[Records with scene code]
::::::::::

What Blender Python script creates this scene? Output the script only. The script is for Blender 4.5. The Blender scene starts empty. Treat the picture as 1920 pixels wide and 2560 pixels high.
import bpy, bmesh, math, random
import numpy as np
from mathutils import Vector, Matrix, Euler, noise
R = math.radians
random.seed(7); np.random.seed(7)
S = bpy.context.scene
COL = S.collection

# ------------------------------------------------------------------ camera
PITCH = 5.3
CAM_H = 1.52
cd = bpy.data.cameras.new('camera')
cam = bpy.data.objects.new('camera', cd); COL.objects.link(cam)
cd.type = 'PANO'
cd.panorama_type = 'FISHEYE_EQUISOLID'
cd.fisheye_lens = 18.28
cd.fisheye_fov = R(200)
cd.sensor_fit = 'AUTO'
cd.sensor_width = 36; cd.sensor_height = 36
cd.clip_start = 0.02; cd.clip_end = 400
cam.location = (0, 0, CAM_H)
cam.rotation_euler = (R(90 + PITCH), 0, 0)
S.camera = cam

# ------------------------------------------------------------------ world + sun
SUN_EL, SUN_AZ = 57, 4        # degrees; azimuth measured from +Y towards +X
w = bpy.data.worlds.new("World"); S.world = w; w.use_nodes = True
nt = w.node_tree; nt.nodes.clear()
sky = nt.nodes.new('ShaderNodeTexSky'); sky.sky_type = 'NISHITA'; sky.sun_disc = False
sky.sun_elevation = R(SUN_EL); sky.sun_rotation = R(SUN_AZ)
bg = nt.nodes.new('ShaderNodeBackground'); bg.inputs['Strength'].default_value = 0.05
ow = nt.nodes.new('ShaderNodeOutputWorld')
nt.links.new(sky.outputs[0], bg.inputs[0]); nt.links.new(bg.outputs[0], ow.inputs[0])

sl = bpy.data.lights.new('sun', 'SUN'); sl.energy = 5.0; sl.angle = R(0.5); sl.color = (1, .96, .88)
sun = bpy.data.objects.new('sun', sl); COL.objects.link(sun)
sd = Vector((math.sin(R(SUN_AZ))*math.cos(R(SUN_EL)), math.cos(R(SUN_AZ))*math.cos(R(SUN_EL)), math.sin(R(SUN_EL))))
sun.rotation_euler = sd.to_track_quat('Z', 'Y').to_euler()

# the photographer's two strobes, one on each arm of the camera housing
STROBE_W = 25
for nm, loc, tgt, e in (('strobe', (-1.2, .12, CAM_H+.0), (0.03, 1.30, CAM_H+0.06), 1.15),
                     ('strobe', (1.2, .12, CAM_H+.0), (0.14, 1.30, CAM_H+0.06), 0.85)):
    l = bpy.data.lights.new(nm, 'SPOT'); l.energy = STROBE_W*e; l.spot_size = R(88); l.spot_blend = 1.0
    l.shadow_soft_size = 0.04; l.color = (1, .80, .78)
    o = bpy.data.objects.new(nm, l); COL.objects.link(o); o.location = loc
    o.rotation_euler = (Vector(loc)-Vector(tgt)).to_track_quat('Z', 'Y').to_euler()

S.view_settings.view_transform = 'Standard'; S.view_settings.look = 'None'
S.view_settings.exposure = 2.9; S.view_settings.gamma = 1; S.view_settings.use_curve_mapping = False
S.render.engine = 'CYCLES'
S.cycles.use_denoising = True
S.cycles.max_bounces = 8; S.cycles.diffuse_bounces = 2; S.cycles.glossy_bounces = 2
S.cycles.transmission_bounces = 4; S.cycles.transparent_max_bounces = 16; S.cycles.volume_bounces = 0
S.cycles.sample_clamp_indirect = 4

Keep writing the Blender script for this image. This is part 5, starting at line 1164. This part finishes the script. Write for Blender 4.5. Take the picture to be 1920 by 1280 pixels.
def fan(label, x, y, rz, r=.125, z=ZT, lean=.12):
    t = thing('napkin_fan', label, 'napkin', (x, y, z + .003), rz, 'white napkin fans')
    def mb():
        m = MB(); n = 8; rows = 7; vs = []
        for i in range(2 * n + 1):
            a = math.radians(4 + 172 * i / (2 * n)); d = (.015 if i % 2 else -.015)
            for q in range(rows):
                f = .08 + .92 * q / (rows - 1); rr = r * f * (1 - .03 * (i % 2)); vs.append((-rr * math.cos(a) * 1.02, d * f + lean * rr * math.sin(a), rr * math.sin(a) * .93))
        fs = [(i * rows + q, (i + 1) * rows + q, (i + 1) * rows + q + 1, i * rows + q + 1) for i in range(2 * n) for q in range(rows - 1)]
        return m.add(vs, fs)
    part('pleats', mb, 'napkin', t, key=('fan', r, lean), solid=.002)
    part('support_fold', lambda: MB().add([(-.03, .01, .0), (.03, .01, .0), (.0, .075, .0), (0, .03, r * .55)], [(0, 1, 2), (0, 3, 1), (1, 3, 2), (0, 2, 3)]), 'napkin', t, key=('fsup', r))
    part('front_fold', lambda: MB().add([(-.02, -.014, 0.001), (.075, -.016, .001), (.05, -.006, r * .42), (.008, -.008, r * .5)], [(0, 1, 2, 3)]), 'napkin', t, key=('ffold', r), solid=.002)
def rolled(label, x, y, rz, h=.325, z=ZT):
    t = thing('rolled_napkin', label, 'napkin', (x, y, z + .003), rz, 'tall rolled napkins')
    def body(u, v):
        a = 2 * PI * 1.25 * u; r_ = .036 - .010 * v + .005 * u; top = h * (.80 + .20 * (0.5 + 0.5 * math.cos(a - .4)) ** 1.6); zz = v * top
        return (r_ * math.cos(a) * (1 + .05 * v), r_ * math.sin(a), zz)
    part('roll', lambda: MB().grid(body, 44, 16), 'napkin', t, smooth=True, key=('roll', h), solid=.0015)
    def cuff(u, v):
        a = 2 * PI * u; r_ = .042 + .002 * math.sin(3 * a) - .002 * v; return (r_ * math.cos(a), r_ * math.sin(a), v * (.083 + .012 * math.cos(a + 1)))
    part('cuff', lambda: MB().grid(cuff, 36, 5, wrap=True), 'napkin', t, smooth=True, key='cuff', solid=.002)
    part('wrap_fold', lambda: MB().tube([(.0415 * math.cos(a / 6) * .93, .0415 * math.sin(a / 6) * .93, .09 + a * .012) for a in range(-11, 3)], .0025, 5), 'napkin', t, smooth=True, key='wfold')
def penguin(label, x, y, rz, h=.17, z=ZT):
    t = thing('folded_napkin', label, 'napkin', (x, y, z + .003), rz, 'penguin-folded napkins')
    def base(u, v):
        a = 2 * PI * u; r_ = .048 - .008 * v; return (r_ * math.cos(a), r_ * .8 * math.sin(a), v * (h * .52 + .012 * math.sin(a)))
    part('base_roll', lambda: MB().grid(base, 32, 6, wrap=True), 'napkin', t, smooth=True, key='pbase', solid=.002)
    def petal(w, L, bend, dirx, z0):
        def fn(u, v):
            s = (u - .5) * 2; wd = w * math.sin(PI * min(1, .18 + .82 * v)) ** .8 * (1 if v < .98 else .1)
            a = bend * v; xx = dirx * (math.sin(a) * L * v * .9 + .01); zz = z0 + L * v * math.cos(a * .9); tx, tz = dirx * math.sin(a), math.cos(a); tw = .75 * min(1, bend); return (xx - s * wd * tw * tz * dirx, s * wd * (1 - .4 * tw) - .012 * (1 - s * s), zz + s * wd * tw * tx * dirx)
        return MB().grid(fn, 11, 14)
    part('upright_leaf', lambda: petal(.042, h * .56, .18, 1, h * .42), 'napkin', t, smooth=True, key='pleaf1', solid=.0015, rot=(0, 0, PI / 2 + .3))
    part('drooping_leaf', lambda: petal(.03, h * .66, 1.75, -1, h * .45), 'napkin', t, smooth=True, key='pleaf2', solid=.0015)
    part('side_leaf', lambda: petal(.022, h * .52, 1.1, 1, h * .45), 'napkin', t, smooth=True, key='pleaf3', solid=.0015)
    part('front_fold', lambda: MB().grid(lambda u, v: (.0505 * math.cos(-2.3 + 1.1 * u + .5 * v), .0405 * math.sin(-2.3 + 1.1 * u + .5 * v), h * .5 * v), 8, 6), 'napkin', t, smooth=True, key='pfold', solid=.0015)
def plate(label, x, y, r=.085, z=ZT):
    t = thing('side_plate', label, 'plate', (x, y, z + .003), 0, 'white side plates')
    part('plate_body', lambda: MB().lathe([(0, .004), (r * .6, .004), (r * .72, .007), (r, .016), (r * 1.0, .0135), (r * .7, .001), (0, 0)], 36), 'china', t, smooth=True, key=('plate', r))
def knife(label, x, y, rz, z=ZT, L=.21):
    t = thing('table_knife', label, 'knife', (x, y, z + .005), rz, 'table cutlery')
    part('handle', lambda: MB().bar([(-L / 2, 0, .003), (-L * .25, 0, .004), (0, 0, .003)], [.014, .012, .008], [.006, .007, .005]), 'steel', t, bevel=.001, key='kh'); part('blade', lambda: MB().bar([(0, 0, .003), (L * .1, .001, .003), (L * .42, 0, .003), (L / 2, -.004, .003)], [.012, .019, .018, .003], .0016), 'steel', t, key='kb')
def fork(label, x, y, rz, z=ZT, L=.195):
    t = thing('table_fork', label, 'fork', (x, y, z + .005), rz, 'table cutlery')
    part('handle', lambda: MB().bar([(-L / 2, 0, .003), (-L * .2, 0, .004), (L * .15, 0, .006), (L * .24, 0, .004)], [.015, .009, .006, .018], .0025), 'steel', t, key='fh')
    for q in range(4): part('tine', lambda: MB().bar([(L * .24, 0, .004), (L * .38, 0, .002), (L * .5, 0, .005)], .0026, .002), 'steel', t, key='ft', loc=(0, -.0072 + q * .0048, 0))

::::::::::

▸ STATED GOAL:
Everything from the first line through the line containing "S.camera = cam" should be quoted exactly, and nothing beyond it.

▸ RESULT OF THE TASK:
What Blender Python script creates this scene? Output the script only. The script is for Blender 4.5. The Blender scene starts empty. Treat the picture as 1920 pixels wide and 2560 pixels high.
import bpy, bmesh, math, random
import numpy as np
from mathutils import Vector, Matrix, Euler, noise
R = math.radians
random.seed(7); np.random.seed(7)
S = bpy.context.scene
COL = S.collection

# ------------------------------------------------------------------ camera
PITCH = 5.3
CAM_H = 1.52
cd = bpy.data.cameras.new('camera')
cam = bpy.data.objects.new('camera', cd); COL.objects.link(cam)
cd.type = 'PANO'
cd.panorama_type = 'FISHEYE_EQUISOLID'
cd.fisheye_lens = 18.28
cd.fisheye_fov = R(200)
cd.sensor_fit = 'AUTO'
cd.sensor_width = 36; cd.sensor_height = 36
cd.clip_start = 0.02; cd.clip_end = 400
cam.location = (0, 0, CAM_H)
cam.rotation_euler = (R(90 + PITCH), 0, 0)
S.camera = cam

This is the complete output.